There are two TDC positions in a four stroke engine. If you test at TDC after the exhaust stoke, you would be between the exhaust valves being open & the intake valves opening during the intake stroke. I test with the piston of the cylinder at TDC AFTER the compression stroke (which is right before the power stroke) because all the valves will be closed before & after this TDC position. If you should be slightly off at this position, your valves will still be closed and you also won’t have to worry about the cams being advanced or retarded & how that will affect your readings.

(a) With N/A models only (turbo models don’t have distributors) you can verify that you are at the correct TDC by looking at the distributor. If the rotor within it is aligned to the distributor’s cylinder No.1 contact, you are ready to proceed. If not & you are 180 degrees off, turn the crank pulley bolt one revolution & reset the notch on the crank pulley to zero according to the numbers on the timing case.

(b) If your cam gears are exposed, you can look at the positioning of their timing notch marks & check that they are in the 12 O’clock position. If cam gear notch marks are in the 6 O’clock position, turn the crank pulley bolt one revolution & reset the notch on the crank pulley to zero according to the numbers on the timing case.

(c) Another way to determine if you are at the height of the compression stoke rather than the exhaust stroke is to turn the crank bolt a slight bit counter-clockwise & test to see how much air you are leaking (further steps needed to test are described below). If you are losing a lot of air (beyond 25%), then the exhaust valves are probably open as you may be in the exhaust stroke rather than the compression stroke. If you are losing an excess amount of air you need to turn the crank one revolution & set the notch on the crank pulley to zero according to the numbers on the timing case.

(6) Put it in gear to lock the piston in place.
After you figured out where TDC is after the compression stroke for the cylinder being tested, put the transmission in gear to lock the rotating assembly in place while testing. If left in neutral, the piston will just drop; the rotating assembly needs to be held in place, so putting it in gear is a must.

(7) Connect the tester’s hose to the spark plug hole.
Take the hose of a compression tester (with the valve removed) & thread it into the cylinder’s spark plug hole as you would for a compression test.

(8) Snap the gauge of the tester to the compressed air line coming out of the compressor.

(9) Adjust the air gauge of the tester to read 100PSI when hooked to the air line coming from the compressor.

(10) Now all you have to do is snap the leak down tester to the compression tester’s hose to get your reading. The difference between the reading you get now & the 100PSI you started with (the available pressure) is your leak. So if the gauge reads 90PSI, 10% would be your leak for that cylinder. Record your reading and disconnect the tester, air line & hose from the car.

(11) Let’s set up for the next cylinder. Put the transmission in neutral as in step 3.

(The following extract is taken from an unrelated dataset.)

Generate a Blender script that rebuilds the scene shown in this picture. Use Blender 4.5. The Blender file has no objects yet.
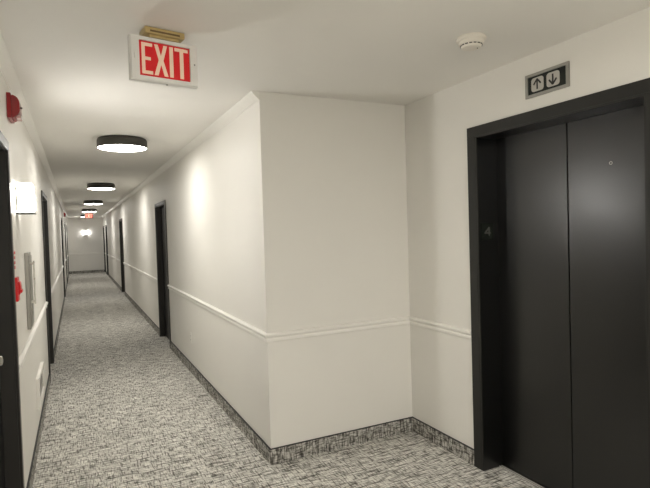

(12) One way to determine how much you have to turn the crank in order to set up and test the next cylinder in the firing order, is to wrap tape around the 19mm socket (that you are using to turn the crank bolt) & then mark the tape on the socket at 0, 120, 240 degrees, as you will be turning it in those increments. There are 720 degrees of rotation for the crank to complete one cycle in a four stroke motor; 360 degrees for the cams. 720 divided by 6 (# of cylinders) is 120. So 120 degrees clockwise is the amount you need to spin the crank bolt to test the next cylinder. Turn the crank bolt 120 degrees clockwise.
Just make sure you keep the socket in place so that you can keep track of how much you are turning it for each cylinder.

Testing order/Firing order:153624--Easily derived by observing the sequence of my cam lobes.

I like to double check & fine tune to make sure I am at the highest piston position & in fact at TDC next. The way I do this is by placing an 8 inch or so rod that is thin enough to go through the spark plug holes (I used a section of an antenna). The bottom of the rod will be resting on the piston tops. When you turn the crank & the rod reaches its highest point, you are at TDC. I like to wrap tape around the rod where it meets the top of the head at the rod’s highest position. This serves as a point of reference of how much you have to turn or how close you are to TDC for the remaining cylinders since you can’t use the timing cover’s markings other than for cylinder No.1.

13) Repeat steps 6-12 for the remaining cylinders in the firing order mentioned (153624).